最近は、父親のジオ・バッタ・モラッシ氏の楽器よりも良いといううわさですよ。
Dario Michielon(ダリオ・ミキエロン)
1973年、ヴェネツィア西部トレヴィーゾに生まれる。
1992年、ヴェネツィアのB.Marcello音楽院に入学。コントラバスを専攻する。2001年 ミラノ市立ヴァイオリン製作学校に入学。
製作をルカ・プリモン、ニスの塗装技術をマルコ イーメル ピッチノッティに師事する。
2005年より、ミラノ市立ヴァイオリン製作学校を卒業後、腕を乞われルカ・プリモンの工房で3年間アシスタントとして働く。
ルカ・プリモンの工房で研鑽を積むかたわら、修復技術の知識をより深めるためG・Rabut、C・Arcieri、H・Nebel など世界トップクラスの修復家のワークショップにも通う。
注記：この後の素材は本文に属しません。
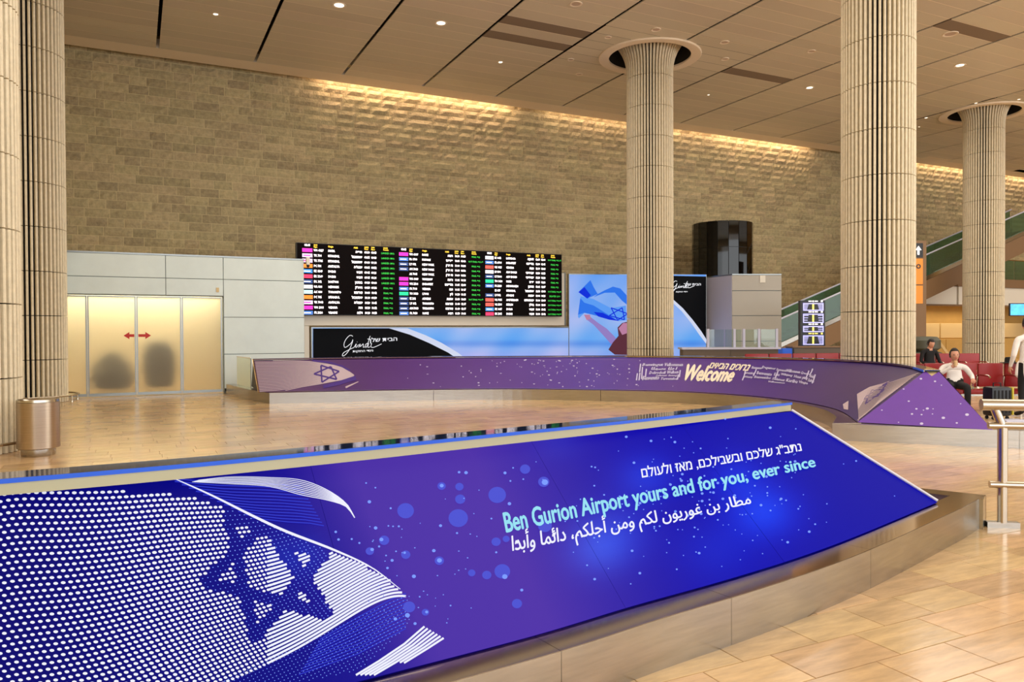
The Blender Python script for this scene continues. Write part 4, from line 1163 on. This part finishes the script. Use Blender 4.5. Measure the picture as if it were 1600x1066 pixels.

製作コンクールにも積極的に参加。
2007年イタリア国内製作コンクールではヴァイオリン部門で3位に入賞する。
現在はクレモナの大聖堂の脇に工房を構える。
長年プリモンのアシスタントを務めた彼は、師匠譲りの繊細な作風を持っており、近年はそれに加えてオリジナリティーのあるデザインで製作者仲間からも絶賛されています。